The orthodoxy that requires minority roles to be played by minority actors has finally been extended to Jews

It is no coincidence that Lipkin is a Jewish actor. One impact of David Baddiel’s bestselling book Jews Don’t Count is that the orthodoxy that requires minority roles to be played by minority actors has finally been extended to Jews. This comes with snags: given our small Jewish community, there are only a handful of Jewish actors in Britain with the stature to lead a West End musical. I understand that Mackintosh put months of work into courting the limited candidates—including explaining thoughtfully how he intended this production to be as sensitive as possible to the Jewish experience.
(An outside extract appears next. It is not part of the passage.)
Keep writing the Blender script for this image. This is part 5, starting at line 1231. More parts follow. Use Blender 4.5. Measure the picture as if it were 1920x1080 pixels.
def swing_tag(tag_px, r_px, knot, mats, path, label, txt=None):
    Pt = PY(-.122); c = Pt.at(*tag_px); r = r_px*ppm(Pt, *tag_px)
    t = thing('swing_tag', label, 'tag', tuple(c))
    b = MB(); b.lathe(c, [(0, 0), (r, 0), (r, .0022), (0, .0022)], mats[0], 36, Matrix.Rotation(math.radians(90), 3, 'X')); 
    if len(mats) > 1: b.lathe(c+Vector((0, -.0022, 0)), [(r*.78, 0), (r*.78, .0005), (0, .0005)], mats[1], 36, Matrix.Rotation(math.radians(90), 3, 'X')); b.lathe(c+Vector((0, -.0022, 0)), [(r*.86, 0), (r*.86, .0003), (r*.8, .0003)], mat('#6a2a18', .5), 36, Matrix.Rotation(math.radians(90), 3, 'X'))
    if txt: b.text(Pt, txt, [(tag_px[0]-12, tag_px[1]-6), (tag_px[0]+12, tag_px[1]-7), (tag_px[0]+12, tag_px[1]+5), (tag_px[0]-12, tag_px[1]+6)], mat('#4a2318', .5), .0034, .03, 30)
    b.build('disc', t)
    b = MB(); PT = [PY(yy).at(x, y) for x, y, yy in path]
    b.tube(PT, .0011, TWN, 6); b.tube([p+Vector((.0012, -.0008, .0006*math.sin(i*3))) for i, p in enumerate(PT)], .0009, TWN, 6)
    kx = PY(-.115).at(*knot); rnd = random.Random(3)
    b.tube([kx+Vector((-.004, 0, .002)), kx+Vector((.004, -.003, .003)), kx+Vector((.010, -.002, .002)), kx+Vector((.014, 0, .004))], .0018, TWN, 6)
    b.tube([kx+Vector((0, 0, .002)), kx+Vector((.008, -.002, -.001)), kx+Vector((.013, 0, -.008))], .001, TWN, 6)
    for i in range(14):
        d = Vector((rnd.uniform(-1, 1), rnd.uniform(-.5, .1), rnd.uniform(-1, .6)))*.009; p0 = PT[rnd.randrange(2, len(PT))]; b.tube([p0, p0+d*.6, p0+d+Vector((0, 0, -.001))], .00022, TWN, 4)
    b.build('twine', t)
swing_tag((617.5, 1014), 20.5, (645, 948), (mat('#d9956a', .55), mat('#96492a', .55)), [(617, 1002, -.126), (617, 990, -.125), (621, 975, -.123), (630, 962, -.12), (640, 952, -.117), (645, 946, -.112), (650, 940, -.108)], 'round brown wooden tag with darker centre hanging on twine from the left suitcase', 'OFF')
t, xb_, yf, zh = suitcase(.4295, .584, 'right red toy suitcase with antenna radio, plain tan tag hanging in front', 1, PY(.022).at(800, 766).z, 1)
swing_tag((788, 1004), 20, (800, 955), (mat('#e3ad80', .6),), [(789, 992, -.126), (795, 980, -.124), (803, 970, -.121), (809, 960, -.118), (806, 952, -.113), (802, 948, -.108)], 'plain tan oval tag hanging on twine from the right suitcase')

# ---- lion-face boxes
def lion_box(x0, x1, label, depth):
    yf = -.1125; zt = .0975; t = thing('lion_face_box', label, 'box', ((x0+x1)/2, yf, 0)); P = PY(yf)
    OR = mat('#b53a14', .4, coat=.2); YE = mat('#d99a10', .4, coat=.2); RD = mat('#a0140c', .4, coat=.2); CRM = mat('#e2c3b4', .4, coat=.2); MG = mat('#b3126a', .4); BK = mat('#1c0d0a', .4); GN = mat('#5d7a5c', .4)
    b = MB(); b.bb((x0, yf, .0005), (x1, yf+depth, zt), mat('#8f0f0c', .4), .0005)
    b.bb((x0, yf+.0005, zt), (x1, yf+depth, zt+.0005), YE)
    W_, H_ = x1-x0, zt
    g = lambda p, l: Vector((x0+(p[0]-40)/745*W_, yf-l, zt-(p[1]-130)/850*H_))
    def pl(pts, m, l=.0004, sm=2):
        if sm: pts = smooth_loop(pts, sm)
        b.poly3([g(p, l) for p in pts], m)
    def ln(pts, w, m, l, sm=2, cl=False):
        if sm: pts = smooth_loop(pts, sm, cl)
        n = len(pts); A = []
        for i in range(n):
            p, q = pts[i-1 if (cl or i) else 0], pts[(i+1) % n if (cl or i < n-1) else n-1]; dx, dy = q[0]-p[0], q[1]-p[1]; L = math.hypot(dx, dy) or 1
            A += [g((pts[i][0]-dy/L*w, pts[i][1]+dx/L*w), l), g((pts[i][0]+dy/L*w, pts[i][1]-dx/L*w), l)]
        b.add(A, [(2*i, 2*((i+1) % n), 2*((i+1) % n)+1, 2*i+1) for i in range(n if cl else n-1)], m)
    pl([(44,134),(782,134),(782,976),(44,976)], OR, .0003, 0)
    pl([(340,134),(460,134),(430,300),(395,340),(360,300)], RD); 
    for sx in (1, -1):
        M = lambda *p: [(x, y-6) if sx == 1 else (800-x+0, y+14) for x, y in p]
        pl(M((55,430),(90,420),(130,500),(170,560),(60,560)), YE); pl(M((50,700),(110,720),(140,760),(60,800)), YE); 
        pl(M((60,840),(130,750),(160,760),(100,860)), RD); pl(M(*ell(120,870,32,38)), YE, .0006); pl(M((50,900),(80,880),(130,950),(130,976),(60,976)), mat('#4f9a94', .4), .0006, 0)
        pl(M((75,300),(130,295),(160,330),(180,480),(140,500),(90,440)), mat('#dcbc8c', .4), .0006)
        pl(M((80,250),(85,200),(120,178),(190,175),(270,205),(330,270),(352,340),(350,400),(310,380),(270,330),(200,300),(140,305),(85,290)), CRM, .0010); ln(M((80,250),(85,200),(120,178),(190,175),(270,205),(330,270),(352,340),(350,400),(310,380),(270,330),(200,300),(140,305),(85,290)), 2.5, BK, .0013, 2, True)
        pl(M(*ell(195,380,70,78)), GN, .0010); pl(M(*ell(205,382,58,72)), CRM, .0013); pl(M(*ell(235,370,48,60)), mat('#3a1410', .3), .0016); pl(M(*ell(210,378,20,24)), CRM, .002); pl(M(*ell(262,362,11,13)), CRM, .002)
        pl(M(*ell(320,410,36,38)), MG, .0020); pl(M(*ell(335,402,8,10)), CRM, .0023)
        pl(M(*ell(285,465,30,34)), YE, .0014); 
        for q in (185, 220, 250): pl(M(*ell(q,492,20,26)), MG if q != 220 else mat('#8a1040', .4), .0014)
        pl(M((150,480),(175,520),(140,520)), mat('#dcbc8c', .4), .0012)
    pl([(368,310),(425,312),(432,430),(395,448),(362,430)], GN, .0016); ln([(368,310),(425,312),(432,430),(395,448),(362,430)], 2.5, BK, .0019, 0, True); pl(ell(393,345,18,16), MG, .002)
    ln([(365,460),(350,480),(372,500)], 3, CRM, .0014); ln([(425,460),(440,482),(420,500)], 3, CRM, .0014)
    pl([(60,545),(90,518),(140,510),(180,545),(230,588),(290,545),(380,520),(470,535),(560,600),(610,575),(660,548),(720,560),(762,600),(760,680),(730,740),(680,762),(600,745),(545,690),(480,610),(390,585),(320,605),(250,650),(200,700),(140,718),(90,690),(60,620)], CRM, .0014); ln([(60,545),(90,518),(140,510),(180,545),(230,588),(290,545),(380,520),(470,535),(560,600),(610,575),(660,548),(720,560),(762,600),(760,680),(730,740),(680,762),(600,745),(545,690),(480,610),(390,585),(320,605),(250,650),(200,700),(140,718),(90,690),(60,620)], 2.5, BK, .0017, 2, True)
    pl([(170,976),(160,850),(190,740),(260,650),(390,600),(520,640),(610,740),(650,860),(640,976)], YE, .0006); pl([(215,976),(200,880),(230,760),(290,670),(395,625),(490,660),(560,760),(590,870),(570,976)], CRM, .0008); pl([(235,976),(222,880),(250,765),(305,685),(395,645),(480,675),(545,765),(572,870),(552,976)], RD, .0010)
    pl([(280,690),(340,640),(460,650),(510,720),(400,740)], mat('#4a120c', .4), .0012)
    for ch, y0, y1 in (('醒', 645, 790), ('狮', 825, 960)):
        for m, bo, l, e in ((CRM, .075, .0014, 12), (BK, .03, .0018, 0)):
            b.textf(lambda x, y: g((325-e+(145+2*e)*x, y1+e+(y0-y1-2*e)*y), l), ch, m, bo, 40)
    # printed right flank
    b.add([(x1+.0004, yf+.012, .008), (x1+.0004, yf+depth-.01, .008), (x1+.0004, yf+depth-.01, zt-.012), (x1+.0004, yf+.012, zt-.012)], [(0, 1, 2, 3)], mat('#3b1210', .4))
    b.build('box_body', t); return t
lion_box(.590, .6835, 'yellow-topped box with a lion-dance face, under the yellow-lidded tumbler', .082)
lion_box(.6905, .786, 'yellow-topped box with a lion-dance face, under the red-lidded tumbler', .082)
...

Casting Lipkin—who brings both vocal charm and moral angst—has paid off. Like most previous productions of Oliver!, however, the aesthetics of this show are imposed top-down by director and designer. This is a show—now extended until March 2026—that runs like clockwork, with every movement so tightly choreographed that numerous actors can and will step into its roles.

This does little to enliven the show’s dramatic spirit: with the exception of Lipkin, and the engaging pair of Stephen Matthews and Jamie Birkett as macabre undertakers, each member of the cast inhales like a wind-up doll before launching into the familiar set-pieces. It is frustrating, too, that such careful design entails little consideration for audiences at the back of the stalls, for whom major moments of storytelling will be invisible, despite tickets costing £80 a pop. The choice of actors for this first run feels barely significant, their ethnicity even less so.

The vision of a show’s creators remains a far more significant indicator of an artistic work’s prejudices than any casting decision. Here, the tension remains between Dickens’s source antisemitism and Bart’s courageous reclaiming. At least, in 2025, Fagin’s nose has vanished from the posters.